I am learning though. The solution to my "infinite time" dilemma is two-fold:
(1) Create a time shortage
Perfect example, I started a new job three weeks ago and suddenly you're getting your first blog entry in six months (and that one barely counts). Even an artificial shortage helps. Restricting my time on a personal project to specific hours forced me to actually do the work during those hours rather than telling myself I'd have time later and that, in the meantime, it was fine to seek out another secret achievement on my Batman game.
(2) Create external pressure
Part of the reason I returned to the blog instead of retiring it (as I'd been contemplating) is that my Dad asked about it which, for those of you who remember when these columns existed in email form way-back-when, is precisely why I started sharing these thoughts with others to begin with. A more successful example is The League of Extraordinary Writers. I recently assembled a few writer/critic friends into a writer's group where, among other things, we serve as motivation for each other to actually sit down and write something. I respond well to homework, and by gathering others who would expect me to contribute something on a regular basis I've made more progress on my book this summer than in the past three years combined (which is especially sad given how little progress that is BUT, thanks to the group, it IS accelerating and I'm really excited about that).

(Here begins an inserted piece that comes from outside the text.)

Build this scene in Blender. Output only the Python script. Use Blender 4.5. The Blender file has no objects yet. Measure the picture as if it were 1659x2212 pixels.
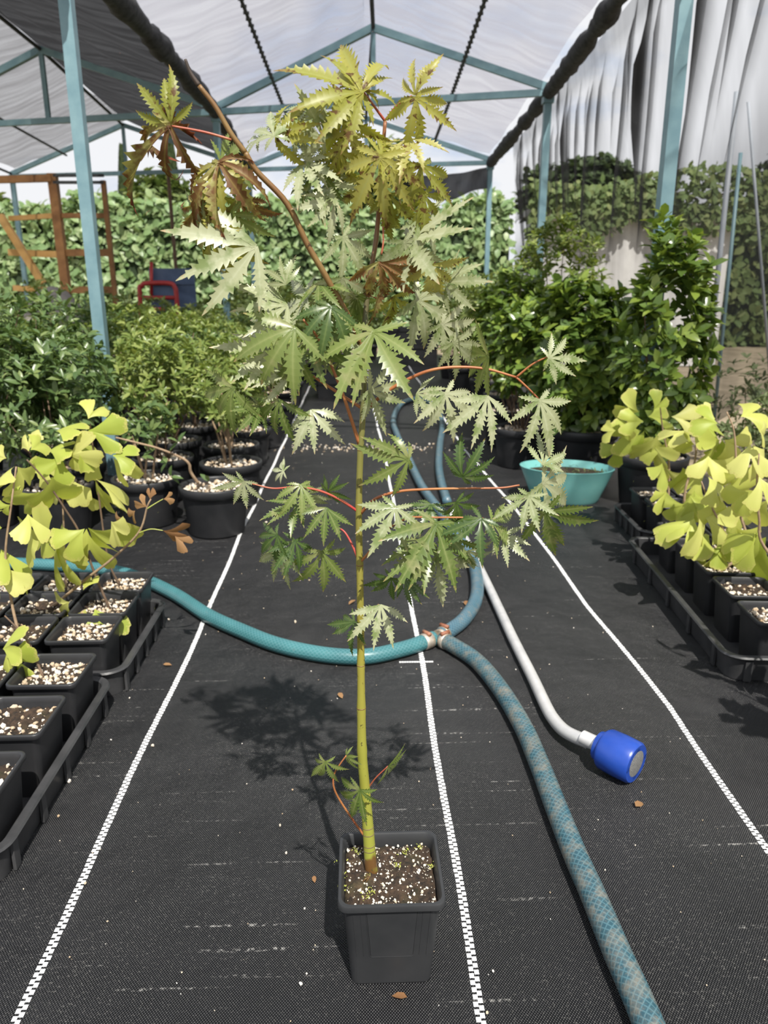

Do I have my project completion issues completely resolved now? Probably not, but I am at least working on most of these actions again. I've already begun to tackle that project list again and, at the very least, the list of "accomplishments" above certainly contains several noteworthy opportunities for review-style blog entries. Maybe I'll actually get around to writing some of them now that I don't have the time.

2 comments:

Cassie said...

Glad to see you updated the blog, Rob! Keep it up. :)

TheEngineer said...

Glad to see you're back on the bandwagon. Your posts are always thoughtful and hilarious, which is hard to do.